Thursday, November 13, 2008

The Lows

Things suck. I realize that right now I'm being a total hypocrite because I've recently been convicted that I and those around me complain to much about stupid things like the taste of food or unfavorable weather.

But let me put you in my boots in a vague way.

1. Realization of several heart changes that need to be made. This happened a couple weeks ago and there are things in my life that just can't stay the same. Change is always hard, but there's also the hope of a better life in the future.
2. A relational fork in the road that could go one of two ways (Break-up or Commitment). It's not really that I would be totally destroyed by either path, it's just the not knowing which one it will be that's hard. I know exactly which path I would choose if it were up to me (I'm sure you could guess which), but I've come to realize that either one is going to lead to something good eventually. I have no control, no say in the matter. That is hard.
3. Things around me constantly changing. I've led such a comfortable and uneventful life with so many material comforts and now God is teaching me that my material comforts were false all along. It's a healthy realization but also a shocking and uncomfortable one. Making the transition from relying on my world to relying on my God is sometimes overwhelming, yet I know I have to keep at it.
4. Asking for advice is hard. I know a few people that would be cool to talk to, but the opportunity always passes before I see it. I've ended up kicking myself several times for letting those moments get away before I can say anything.

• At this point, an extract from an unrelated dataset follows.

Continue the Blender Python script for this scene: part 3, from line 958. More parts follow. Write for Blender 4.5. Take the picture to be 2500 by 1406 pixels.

These and maybe... maybe other things that I don't know about have led to my overwhelmment and exhaust. I'm always tired, always trying to let go, cast my burdens on Him. All this and I'm in a position of ministry where I'm supposed to be helping other people out. It's so hard not to focus on yourself when you're feeling like crap, no, that word does not do it justice. It's hard not to focus on yourself when you're feeling like shit. I realize focusing on myself will lead to more demise, but really, I don't know how not to.

I realize all of this can be solved with prayer, time, and continual learning. Humans are short-sighted by nature. When we're in a storm and can't see the end we think it's the end of the world. I realize that the Holy Spirit can help us to overcome that. I realize all of this, but I cannot make the changes happen on my own and that is also frustrating. The thing about spiritual concepts is that we can hear about them and figure them out long before our hearts are actually changed to understand them. Giving your heart over to be changed is the hard part, and you have to learn how to do it in a different way every time.

Excuse my whining, it's a lot of my emotions talking. Also excuse my vagueness, but it really would take a long time to go into details. I hope someone who reads this can relate and find something beneficial in all this negativity.

Note to self: I realize I say the word realize a lot. Expand vocab.